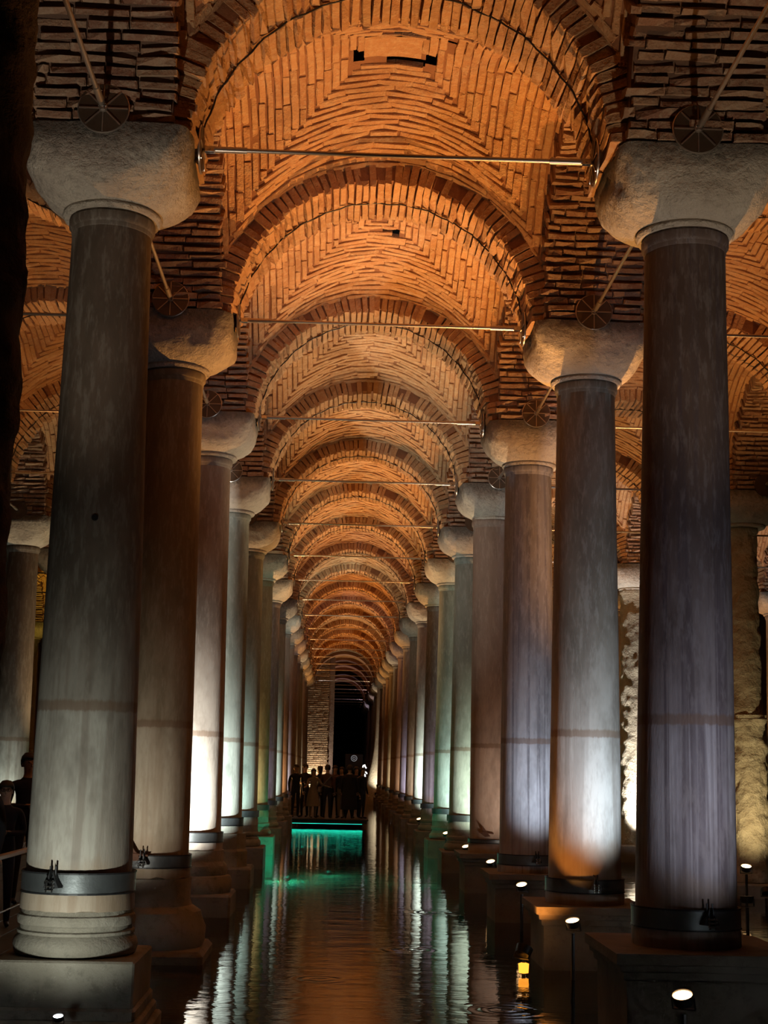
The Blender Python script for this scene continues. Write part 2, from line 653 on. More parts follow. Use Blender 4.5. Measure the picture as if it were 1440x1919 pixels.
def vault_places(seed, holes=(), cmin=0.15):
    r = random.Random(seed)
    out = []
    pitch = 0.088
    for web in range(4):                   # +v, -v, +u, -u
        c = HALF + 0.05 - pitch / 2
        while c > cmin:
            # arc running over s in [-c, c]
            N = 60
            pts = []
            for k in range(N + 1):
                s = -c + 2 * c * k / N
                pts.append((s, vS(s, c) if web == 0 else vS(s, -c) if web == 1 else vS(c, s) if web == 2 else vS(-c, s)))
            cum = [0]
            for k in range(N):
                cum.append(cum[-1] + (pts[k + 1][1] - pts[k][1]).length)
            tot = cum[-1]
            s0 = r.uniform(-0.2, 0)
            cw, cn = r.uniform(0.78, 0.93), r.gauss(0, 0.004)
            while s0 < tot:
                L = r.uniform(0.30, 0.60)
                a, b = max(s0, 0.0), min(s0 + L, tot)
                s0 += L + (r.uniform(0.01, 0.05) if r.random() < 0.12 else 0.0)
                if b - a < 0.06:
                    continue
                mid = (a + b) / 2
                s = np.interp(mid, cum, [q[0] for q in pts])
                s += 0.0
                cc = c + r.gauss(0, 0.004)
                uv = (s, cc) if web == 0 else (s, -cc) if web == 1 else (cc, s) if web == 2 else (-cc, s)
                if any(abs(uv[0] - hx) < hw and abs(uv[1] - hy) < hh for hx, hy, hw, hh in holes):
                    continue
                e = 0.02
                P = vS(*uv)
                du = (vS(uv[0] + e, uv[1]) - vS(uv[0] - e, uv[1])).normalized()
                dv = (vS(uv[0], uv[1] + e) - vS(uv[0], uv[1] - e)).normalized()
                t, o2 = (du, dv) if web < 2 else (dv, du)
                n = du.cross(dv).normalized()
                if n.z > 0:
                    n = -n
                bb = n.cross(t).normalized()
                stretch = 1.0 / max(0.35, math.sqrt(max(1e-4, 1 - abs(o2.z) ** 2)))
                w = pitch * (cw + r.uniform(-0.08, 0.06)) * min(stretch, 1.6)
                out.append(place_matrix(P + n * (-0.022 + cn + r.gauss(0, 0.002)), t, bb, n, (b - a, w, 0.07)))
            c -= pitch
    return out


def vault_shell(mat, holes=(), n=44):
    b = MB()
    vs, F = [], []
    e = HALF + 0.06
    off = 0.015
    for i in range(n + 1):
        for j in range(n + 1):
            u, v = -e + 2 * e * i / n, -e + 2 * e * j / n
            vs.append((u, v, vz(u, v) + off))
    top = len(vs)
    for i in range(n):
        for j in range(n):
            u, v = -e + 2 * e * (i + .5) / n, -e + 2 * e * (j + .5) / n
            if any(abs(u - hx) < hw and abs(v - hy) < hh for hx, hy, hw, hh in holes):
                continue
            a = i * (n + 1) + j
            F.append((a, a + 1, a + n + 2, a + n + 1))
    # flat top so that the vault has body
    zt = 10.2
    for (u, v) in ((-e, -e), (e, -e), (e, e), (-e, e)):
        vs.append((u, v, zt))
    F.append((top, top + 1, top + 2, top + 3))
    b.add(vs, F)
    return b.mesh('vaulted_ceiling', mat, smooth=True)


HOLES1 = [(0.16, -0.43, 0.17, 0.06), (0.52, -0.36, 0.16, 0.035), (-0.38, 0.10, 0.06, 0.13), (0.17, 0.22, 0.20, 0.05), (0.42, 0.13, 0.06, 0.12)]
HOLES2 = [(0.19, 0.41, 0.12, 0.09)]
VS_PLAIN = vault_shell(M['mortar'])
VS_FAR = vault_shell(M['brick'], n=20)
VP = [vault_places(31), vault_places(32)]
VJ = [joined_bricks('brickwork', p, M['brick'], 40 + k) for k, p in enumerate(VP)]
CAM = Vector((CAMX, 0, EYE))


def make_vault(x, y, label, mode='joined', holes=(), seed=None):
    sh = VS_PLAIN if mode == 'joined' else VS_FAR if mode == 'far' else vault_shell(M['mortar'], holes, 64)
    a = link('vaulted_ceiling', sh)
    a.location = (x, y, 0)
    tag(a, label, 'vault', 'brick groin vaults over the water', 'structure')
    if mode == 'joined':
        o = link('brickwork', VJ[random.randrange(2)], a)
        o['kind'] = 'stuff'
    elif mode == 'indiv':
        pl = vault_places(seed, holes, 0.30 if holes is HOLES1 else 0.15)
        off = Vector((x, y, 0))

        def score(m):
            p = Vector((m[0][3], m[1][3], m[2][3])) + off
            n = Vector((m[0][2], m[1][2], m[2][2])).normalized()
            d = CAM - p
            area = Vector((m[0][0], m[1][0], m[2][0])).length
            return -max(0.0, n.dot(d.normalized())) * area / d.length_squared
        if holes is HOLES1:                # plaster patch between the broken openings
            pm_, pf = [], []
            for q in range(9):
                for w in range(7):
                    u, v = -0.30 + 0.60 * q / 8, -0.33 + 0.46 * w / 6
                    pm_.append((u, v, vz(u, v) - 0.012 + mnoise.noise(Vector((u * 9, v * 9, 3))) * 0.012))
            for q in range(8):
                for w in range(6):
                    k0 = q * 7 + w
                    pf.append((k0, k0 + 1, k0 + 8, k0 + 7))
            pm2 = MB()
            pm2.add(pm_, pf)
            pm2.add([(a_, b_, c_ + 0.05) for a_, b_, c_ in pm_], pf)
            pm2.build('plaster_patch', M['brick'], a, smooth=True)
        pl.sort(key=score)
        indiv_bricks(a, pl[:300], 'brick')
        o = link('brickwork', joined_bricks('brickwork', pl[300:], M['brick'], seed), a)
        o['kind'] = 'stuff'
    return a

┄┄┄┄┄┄

> What is required
Go through the listing above and quote it exactly, apart from its images.

> Exercise response
The Blender Python script for this scene continues. Write part 2, from line 653 on. More parts follow. Use Blender 4.5. Measure the picture as if it were 1440x1919 pixels.
def vault_places(seed, holes=(), cmin=0.15):
    r = random.Random(seed)
    out = []
    pitch = 0.088
    for web in range(4):                   # +v, -v, +u, -u
        c = HALF + 0.05 - pitch / 2
        while c > cmin:
            # arc running over s in [-c, c]
            N = 60
            pts = []
            for k in range(N + 1):
                s = -c + 2 * c * k / N
                pts.append((s, vS(s, c) if web == 0 else vS(s, -c) if web == 1 else vS(c, s) if web == 2 else vS(-c, s)))
            cum = [0]
            for k in range(N):
                cum.append(cum[-1] + (pts[k + 1][1] - pts[k][1]).length)
            tot = cum[-1]
            s0 = r.uniform(-0.2, 0)
            cw, cn = r.uniform(0.78, 0.93), r.gauss(0, 0.004)
            while s0 < tot:
                L = r.uniform(0.30, 0.60)
                a, b = max(s0, 0.0), min(s0 + L, tot)
                s0 += L + (r.uniform(0.01, 0.05) if r.random() < 0.12 else 0.0)
                if b - a < 0.06:
                    continue
                mid = (a + b) / 2
                s = np.interp(mid, cum, [q[0] for q in pts])
                s += 0.0
                cc = c + r.gauss(0, 0.004)
                uv = (s, cc) if web == 0 else (s, -cc) if web == 1 else (cc, s) if web == 2 else (-cc, s)
                if any(abs(uv[0] - hx) < hw and abs(uv[1] - hy) < hh for hx, hy, hw, hh in holes):
                    continue
                e = 0.02
                P = vS(*uv)
                du = (vS(uv[0] + e, uv[1]) - vS(uv[0] - e, uv[1])).normalized()
                dv = (vS(uv[0], uv[1] + e) - vS(uv[0], uv[1] - e)).normalized()
                t, o2 = (du, dv) if web < 2 else (dv, du)
                n = du.cross(dv).normalized()
                if n.z > 0:
                    n = -n
                bb = n.cross(t).normalized()
                stretch = 1.0 / max(0.35, math.sqrt(max(1e-4, 1 - abs(o2.z) ** 2)))
                w = pitch * (cw + r.uniform(-0.08, 0.06)) * min(stretch, 1.6)
                out.append(place_matrix(P + n * (-0.022 + cn + r.gauss(0, 0.002)), t, bb, n, (b - a, w, 0.07)))
            c -= pitch
    return out


def vault_shell(mat, holes=(), n=44):
    b = MB()
    vs, F = [], []
    e = HALF + 0.06
    off = 0.015
    for i in range(n + 1):
        for j in range(n + 1):
            u, v = -e + 2 * e * i / n, -e + 2 * e * j / n
            vs.append((u, v, vz(u, v) + off))
    top = len(vs)
    for i in range(n):
        for j in range(n):
            u, v = -e + 2 * e * (i + .5) / n, -e + 2 * e * (j + .5) / n
            if any(abs(u - hx) < hw and abs(v - hy) < hh for hx, hy, hw, hh in holes):
                continue
            a = i * (n + 1) + j
            F.append((a, a + 1, a + n + 2, a + n + 1))
    # flat top so that the vault has body
    zt = 10.2
    for (u, v) in ((-e, -e), (e, -e), (e, e), (-e, e)):
        vs.append((u, v, zt))
    F.append((top, top + 1, top + 2, top + 3))
    b.add(vs, F)
    return b.mesh('vaulted_ceiling', mat, smooth=True)


HOLES1 = [(0.16, -0.43, 0.17, 0.06), (0.52, -0.36, 0.16, 0.035), (-0.38, 0.10, 0.06, 0.13), (0.17, 0.22, 0.20, 0.05), (0.42, 0.13, 0.06, 0.12)]
HOLES2 = [(0.19, 0.41, 0.12, 0.09)]
VS_PLAIN = vault_shell(M['mortar'])
VS_FAR = vault_shell(M['brick'], n=20)
VP = [vault_places(31), vault_places(32)]
VJ = [joined_bricks('brickwork', p, M['brick'], 40 + k) for k, p in enumerate(VP)]
CAM = Vector((CAMX, 0, EYE))


def make_vault(x, y, label, mode='joined', holes=(), seed=None):
    sh = VS_PLAIN if mode == 'joined' else VS_FAR if mode == 'far' else vault_shell(M['mortar'], holes, 64)
    a = link('vaulted_ceiling', sh)
    a.location = (x, y, 0)
    tag(a, label, 'vault', 'brick groin vaults over the water', 'structure')
    if mode == 'joined':
        o = link('brickwork', VJ[random.randrange(2)], a)
        o['kind'] = 'stuff'
    elif mode == 'indiv':
        pl = vault_places(seed, holes, 0.30 if holes is HOLES1 else 0.15)
        off = Vector((x, y, 0))

        def score(m):
            p = Vector((m[0][3], m[1][3], m[2][3])) + off
            n = Vector((m[0][2], m[1][2], m[2][2])).normalized()
            d = CAM - p
            area = Vector((m[0][0], m[1][0], m[2][0])).length
            return -max(0.0, n.dot(d.normalized())) * area / d.length_squared
        if holes is HOLES1:                # plaster patch between the broken openings
            pm_, pf = [], []
            for q in range(9):
                for w in range(7):
                    u, v = -0.30 + 0.60 * q / 8, -0.33 + 0.46 * w / 6
                    pm_.append((u, v, vz(u, v) - 0.012 + mnoise.noise(Vector((u * 9, v * 9, 3))) * 0.012))
            for q in range(8):
                for w in range(6):
                    k0 = q * 7 + w
                    pf.append((k0, k0 + 1, k0 + 8, k0 + 7))
            pm2 = MB()
            pm2.add(pm_, pf)
            pm2.add([(a_, b_, c_ + 0.05) for a_, b_, c_ in pm_], pf)
            pm2.build('plaster_patch', M['brick'], a, smooth=True)
        pl.sort(key=score)
        indiv_bricks(a, pl[:300], 'brick')
        o = link('brickwork', joined_bricks('brickwork', pl[300:], M['brick'], seed), a)
        o['kind'] = 'stuff'
    return a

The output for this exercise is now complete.